Forest Service Chief: US Faces ‘Crisis’ in the Woods

SILVERDALE, Wash. — About 80 million acres of national forests are ripe for burning up, so the U.S. Forest Service will have to be smart about picking which ones to thin, the agency’s chief, Vicki Christiansen, says.

A native of Washington state, Christiansen attended the annual meeting of the Washington Farm Forestry Association, a group that represents small forest landowners. In an interview, Christiansen said that the agency needs to do more to head off catastrophic fires.

“Quite frankly, the scale is not big enough,” she said. “We’re not reducing the risk. America’s forests are in crisis.”

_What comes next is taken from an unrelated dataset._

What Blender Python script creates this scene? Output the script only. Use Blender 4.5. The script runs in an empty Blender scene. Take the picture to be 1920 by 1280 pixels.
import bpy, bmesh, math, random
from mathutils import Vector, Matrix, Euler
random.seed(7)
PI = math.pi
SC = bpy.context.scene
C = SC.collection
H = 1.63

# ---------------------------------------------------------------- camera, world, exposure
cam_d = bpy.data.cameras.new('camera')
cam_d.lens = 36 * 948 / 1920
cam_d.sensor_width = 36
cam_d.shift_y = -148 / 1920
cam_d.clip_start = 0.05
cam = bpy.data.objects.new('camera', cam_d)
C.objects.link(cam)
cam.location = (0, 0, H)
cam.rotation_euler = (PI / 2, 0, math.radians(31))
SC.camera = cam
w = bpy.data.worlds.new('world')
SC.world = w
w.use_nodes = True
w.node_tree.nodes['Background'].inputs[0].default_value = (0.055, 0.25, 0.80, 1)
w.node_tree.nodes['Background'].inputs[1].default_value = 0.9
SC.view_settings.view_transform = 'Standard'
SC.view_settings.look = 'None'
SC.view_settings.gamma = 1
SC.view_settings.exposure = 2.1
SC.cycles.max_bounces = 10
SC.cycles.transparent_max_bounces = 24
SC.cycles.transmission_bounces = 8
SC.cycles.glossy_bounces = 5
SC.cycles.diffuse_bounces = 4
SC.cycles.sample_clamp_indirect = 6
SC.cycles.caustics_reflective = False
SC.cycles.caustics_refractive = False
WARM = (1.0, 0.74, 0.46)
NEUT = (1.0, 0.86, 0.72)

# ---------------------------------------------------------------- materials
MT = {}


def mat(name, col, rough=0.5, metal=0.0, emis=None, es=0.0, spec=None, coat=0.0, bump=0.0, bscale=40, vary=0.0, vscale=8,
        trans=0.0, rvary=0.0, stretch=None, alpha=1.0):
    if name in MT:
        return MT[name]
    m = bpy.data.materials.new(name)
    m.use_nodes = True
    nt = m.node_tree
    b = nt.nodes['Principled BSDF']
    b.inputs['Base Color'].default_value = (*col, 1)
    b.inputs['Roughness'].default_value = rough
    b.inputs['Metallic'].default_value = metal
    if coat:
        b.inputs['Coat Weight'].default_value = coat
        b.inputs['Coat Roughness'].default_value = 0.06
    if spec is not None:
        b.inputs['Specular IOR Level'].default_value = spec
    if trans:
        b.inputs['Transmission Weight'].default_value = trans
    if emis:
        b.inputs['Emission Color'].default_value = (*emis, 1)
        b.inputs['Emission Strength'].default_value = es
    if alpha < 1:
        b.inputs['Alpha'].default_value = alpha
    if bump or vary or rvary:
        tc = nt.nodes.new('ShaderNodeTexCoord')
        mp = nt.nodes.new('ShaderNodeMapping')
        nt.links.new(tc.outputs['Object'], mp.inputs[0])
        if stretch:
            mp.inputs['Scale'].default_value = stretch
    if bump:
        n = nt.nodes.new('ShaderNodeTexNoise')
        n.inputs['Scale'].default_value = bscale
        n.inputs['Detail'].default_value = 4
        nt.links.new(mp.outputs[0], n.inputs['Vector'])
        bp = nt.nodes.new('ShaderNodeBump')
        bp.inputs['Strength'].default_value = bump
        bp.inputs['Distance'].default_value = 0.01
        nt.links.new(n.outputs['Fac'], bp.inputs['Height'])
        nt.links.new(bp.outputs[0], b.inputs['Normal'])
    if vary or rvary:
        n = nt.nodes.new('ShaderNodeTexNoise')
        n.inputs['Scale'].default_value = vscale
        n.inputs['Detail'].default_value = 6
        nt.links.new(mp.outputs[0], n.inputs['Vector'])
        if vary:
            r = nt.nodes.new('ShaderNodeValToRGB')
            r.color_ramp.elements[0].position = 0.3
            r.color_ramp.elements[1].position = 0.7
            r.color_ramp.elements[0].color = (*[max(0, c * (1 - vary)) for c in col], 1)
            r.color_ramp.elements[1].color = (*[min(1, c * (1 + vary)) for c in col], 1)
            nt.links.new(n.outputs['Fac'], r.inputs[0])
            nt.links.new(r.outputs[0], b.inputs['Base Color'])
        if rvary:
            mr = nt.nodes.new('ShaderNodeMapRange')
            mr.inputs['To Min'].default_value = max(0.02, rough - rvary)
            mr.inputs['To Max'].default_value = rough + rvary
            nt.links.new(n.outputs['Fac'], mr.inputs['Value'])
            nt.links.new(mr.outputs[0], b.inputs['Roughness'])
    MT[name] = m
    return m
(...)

Christiansen was elevated to interim Forest Service chief in March 2018. USDA Secretary Sonny Perdue eliminated the “interim” label in October, making Christiansen the Forest Service’s 19th chief in its 105-year history and the first since the 1930s to not have spent most working years with the federal agency.

She had a 26-year career with the Washington Department of Natural Resources, beginning in 1983. Her first job was overseeing reforestation around Mount St. Helens. She eventually became the Washington state forester.

Later, she was the Arizona state forester and joined the Forest Service in 2010. She was deputy chief for state and private forestry when picked to replace Tony Tooke, who resigned amid allegations of sexual misconduct.

Under Christiansen, the Forest Service has adopted a fire-prevention strategy that stresses working with states and private landowners.

She notes that she, Perdue and Under Secretary for Natural Resources and Environment Jim Hubbard all have backgrounds in state government. Perdue was governor of Georgia, and Hubbard spent 35 years in the Colorado State Forest Service.

The state experience, Christiansen said, “gives me, I think, a different perspective than many of our, at least, modern chiefs.

“These national forests are not just islands,” she said. “We’re all in this together.”